_Your instructions:_
Skip any picture you find and retype all the remaining lines exactly.

* * *

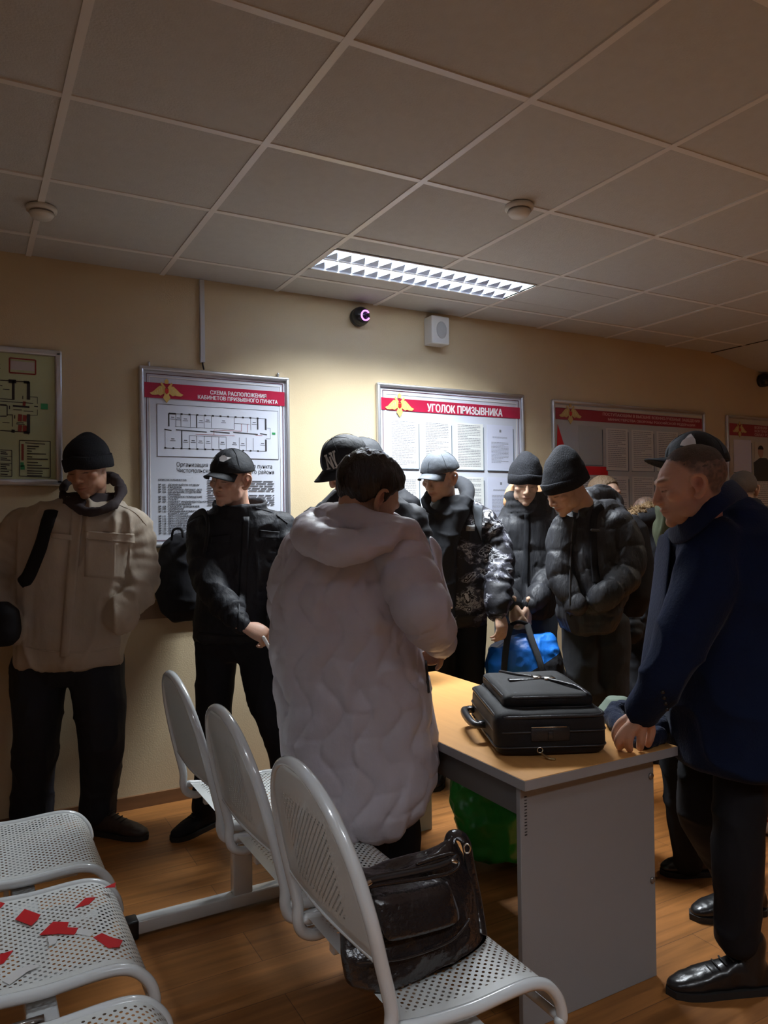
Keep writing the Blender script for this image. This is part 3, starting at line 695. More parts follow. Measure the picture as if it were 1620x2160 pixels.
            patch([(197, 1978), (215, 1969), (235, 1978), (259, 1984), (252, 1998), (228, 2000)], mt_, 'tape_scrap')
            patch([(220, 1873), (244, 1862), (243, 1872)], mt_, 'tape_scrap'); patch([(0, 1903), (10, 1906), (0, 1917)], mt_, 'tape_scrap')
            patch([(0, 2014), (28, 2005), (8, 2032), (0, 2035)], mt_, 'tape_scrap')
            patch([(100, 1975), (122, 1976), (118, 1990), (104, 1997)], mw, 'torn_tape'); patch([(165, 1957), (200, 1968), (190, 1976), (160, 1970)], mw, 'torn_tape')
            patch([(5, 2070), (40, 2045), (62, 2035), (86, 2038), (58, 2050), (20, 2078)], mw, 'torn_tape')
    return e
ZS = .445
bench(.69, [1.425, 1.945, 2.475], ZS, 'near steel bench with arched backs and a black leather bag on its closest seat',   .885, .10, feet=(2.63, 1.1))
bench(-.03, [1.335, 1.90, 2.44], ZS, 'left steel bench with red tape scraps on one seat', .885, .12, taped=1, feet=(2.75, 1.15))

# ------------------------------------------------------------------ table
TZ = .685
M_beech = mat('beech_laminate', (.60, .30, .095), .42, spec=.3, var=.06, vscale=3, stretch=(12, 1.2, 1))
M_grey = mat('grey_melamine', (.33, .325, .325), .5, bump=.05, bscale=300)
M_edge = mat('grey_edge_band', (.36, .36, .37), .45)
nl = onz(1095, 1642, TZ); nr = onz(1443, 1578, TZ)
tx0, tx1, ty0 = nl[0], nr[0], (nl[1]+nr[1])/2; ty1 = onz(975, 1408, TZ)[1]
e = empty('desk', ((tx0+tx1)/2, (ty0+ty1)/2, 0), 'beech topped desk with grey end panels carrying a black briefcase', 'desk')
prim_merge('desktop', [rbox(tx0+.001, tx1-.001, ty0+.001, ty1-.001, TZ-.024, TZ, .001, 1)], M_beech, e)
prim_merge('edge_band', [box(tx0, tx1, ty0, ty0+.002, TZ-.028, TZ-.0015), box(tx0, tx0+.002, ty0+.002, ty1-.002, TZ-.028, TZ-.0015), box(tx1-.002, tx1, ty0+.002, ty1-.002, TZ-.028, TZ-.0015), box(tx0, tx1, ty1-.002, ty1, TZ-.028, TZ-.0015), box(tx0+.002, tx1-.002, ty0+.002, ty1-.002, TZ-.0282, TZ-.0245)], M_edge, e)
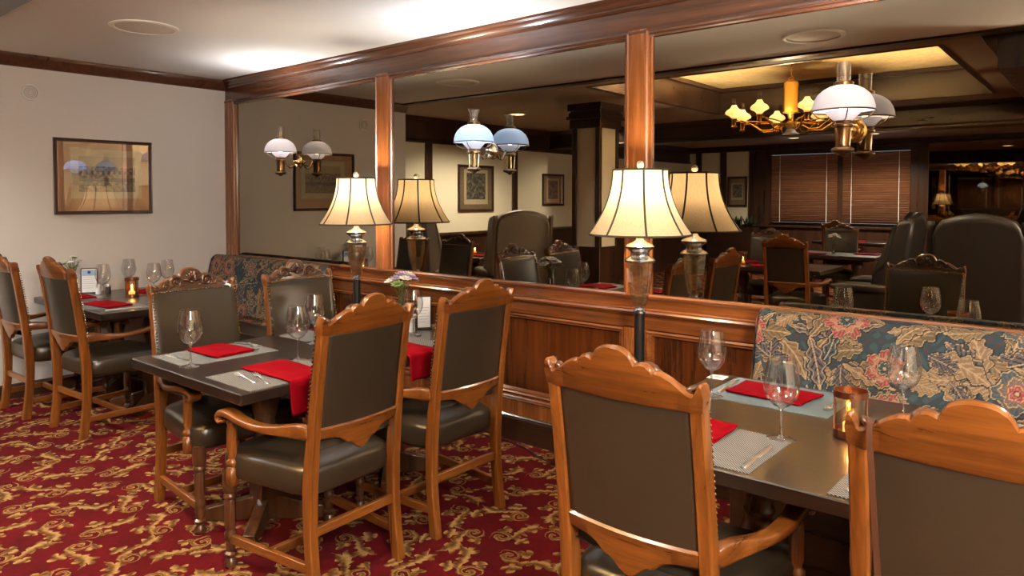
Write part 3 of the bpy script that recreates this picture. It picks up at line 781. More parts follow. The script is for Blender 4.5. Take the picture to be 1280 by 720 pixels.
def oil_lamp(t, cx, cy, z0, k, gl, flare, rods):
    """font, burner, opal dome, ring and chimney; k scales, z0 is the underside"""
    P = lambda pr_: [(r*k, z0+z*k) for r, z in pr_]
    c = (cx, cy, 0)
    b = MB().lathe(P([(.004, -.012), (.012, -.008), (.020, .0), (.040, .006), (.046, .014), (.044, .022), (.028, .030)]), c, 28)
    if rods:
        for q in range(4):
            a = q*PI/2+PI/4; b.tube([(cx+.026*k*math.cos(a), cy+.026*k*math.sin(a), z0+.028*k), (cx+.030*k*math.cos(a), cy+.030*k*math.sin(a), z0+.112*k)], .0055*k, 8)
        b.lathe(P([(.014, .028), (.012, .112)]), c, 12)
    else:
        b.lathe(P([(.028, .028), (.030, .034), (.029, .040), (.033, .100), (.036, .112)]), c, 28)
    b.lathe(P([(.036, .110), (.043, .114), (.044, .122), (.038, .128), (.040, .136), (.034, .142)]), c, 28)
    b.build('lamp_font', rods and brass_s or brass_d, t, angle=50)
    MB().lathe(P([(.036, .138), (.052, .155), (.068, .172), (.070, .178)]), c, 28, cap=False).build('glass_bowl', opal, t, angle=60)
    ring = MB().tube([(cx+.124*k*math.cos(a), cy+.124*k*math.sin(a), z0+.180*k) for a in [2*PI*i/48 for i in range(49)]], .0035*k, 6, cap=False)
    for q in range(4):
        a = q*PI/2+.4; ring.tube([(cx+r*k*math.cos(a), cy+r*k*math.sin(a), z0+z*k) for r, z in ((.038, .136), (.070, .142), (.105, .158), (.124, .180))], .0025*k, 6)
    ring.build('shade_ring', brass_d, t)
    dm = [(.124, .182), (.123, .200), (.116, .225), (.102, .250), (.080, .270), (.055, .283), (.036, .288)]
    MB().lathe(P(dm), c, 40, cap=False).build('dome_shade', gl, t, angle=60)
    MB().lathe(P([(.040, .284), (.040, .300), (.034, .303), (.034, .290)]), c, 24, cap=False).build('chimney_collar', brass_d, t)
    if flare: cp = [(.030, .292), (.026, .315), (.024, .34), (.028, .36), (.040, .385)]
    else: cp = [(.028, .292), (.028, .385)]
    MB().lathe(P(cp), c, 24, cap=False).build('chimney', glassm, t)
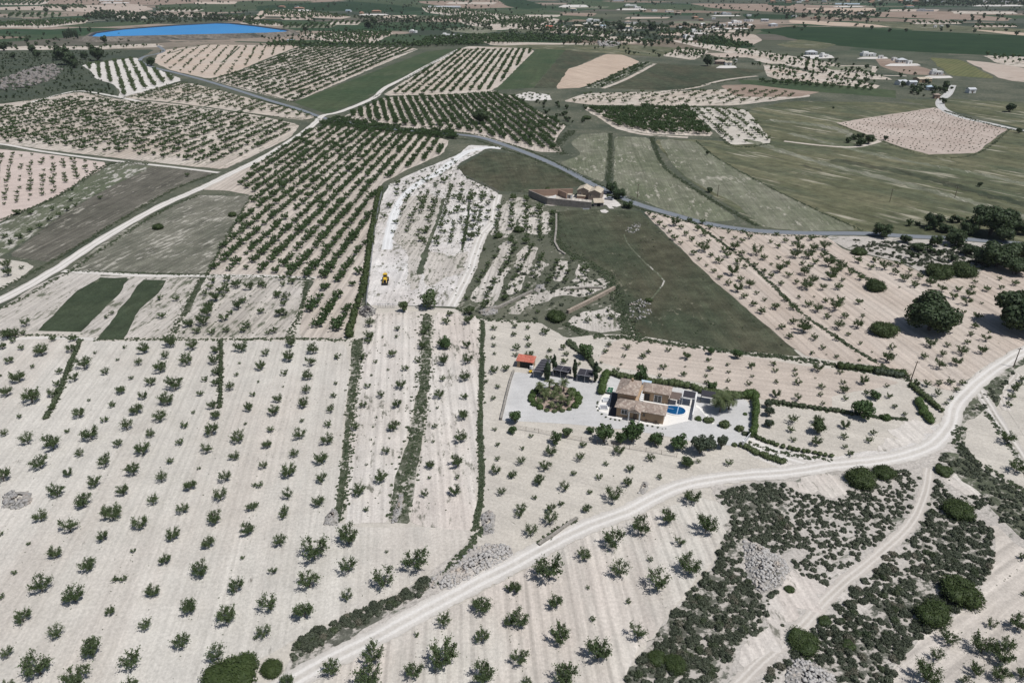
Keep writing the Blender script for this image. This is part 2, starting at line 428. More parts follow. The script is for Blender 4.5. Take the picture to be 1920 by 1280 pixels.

* * *

_Task response:_
Keep writing the Blender script for this image. This is part 3, starting at line 695. More parts follow. Measure the picture as if it were 1620x2160 pixels.
            patch([(197, 1978), (215, 1969), (235, 1978), (259, 1984), (252, 1998), (228, 2000)], mt_, 'tape_scrap')
            patch([(220, 1873), (244, 1862), (243, 1872)], mt_, 'tape_scrap'); patch([(0, 1903), (10, 1906), (0, 1917)], mt_, 'tape_scrap')
            patch([(0, 2014), (28, 2005), (8, 2032), (0, 2035)], mt_, 'tape_scrap')
            patch([(100, 1975), (122, 1976), (118, 1990), (104, 1997)], mw, 'torn_tape'); patch([(165, 1957), (200, 1968), (190, 1976), (160, 1970)], mw, 'torn_tape')
            patch([(5, 2070), (40, 2045), (62, 2035), (86, 2038), (58, 2050), (20, 2078)], mw, 'torn_tape')
    return e
ZS = .445
bench(.69, [1.425, 1.945, 2.475], ZS, 'near steel bench with arched backs and a black leather bag on its closest seat',   .885, .10, feet=(2.63, 1.1))
bench(-.03, [1.335, 1.90, 2.44], ZS, 'left steel bench with red tape scraps on one seat', .885, .12, taped=1, feet=(2.75, 1.15))

# ------------------------------------------------------------------ table
TZ = .685
M_beech = mat('beech_laminate', (.60, .30, .095), .42, spec=.3, var=.06, vscale=3, stretch=(12, 1.2, 1))
M_grey = mat('grey_melamine', (.33, .325, .325), .5, bump=.05, bscale=300)
M_edge = mat('grey_edge_band', (.36, .36, .37), .45)
nl = onz(1095, 1642, TZ); nr = onz(1443, 1578, TZ)
tx0, tx1, ty0 = nl[0], nr[0], (nl[1]+nr[1])/2; ty1 = onz(975, 1408, TZ)[1]
e = empty('desk', ((tx0+tx1)/2, (ty0+ty1)/2, 0), 'beech topped desk with grey end panels carrying a black briefcase', 'desk')
prim_merge('desktop', [rbox(tx0+.001, tx1-.001, ty0+.001, ty1-.001, TZ-.024, TZ, .001, 1)], M_beech, e)
prim_merge('edge_band', [box(tx0, tx1, ty0, ty0+.002, TZ-.028, TZ-.0015), box(tx0, tx0+.002, ty0+.002, ty1-.002, TZ-.028, TZ-.0015), box(tx1-.002, tx1, ty0+.002, ty1-.002, TZ-.028, TZ-.0015), box(tx0, tx1, ty1-.002, ty1, TZ-.028, TZ-.0015), box(tx0+.002, tx1-.002, ty0+.002, ty1-.002, TZ-.0282, TZ-.0245)], M_edge, e)
Write part 3 of the bpy script that recreates this picture. It picks up at line 781. More parts follow. The script is for Blender 4.5. Take the picture to be 1280 by 720 pixels.
def oil_lamp(t, cx, cy, z0, k, gl, flare, rods):
    """font, burner, opal dome, ring and chimney; k scales, z0 is the underside"""
    P = lambda pr_: [(r*k, z0+z*k) for r, z in pr_]
    c = (cx, cy, 0)
    b = MB().lathe(P([(.004, -.012), (.012, -.008), (.020, .0), (.040, .006), (.046, .014), (.044, .022), (.028, .030)]), c, 28)
    if rods:
        for q in range(4):
            a = q*PI/2+PI/4; b.tube([(cx+.026*k*math.cos(a), cy+.026*k*math.sin(a), z0+.028*k), (cx+.030*k*math.cos(a), cy+.030*k*math.sin(a), z0+.112*k)], .0055*k, 8)
        b.lathe(P([(.014, .028), (.012, .112)]), c, 12)
    else:
        b.lathe(P([(.028, .028), (.030, .034), (.029, .040), (.033, .100), (.036, .112)]), c, 28)
    b.lathe(P([(.036, .110), (.043, .114), (.044, .122), (.038, .128), (.040, .136), (.034, .142)]), c, 28)
    b.build('lamp_font', rods and brass_s or brass_d, t, angle=50)
    MB().lathe(P([(.036, .138), (.052, .155), (.068, .172), (.070, .178)]), c, 28, cap=False).build('glass_bowl', opal, t, angle=60)
    ring = MB().tube([(cx+.124*k*math.cos(a), cy+.124*k*math.sin(a), z0+.180*k) for a in [2*PI*i/48 for i in range(49)]], .0035*k, 6, cap=False)
    for q in range(4):
        a = q*PI/2+.4; ring.tube([(cx+r*k*math.cos(a), cy+r*k*math.sin(a), z0+z*k) for r, z in ((.038, .136), (.070, .142), (.105, .158), (.124, .180))], .0025*k, 6)
    ring.build('shade_ring', brass_d, t)
    dm = [(.124, .182), (.123, .200), (.116, .225), (.102, .250), (.080, .270), (.055, .283), (.036, .288)]
    MB().lathe(P(dm), c, 40, cap=False).build('dome_shade', gl, t, angle=60)
    MB().lathe(P([(.040, .284), (.040, .300), (.034, .303), (.034, .290)]), c, 24, cap=False).build('chimney_collar', brass_d, t)
    if flare: cp = [(.030, .292), (.026, .315), (.024, .34), (.028, .36), (.040, .385)]
    else: cp = [(.028, .292), (.028, .385)]
    MB().lathe(P(cp), c, 24, cap=False).build('chimney', glassm, t)
Keep writing the Blender script for this image. This is part 2, starting at line 428. More parts follow. The script is for Blender 4.5. Take the picture to be 1920 by 1280 pixels.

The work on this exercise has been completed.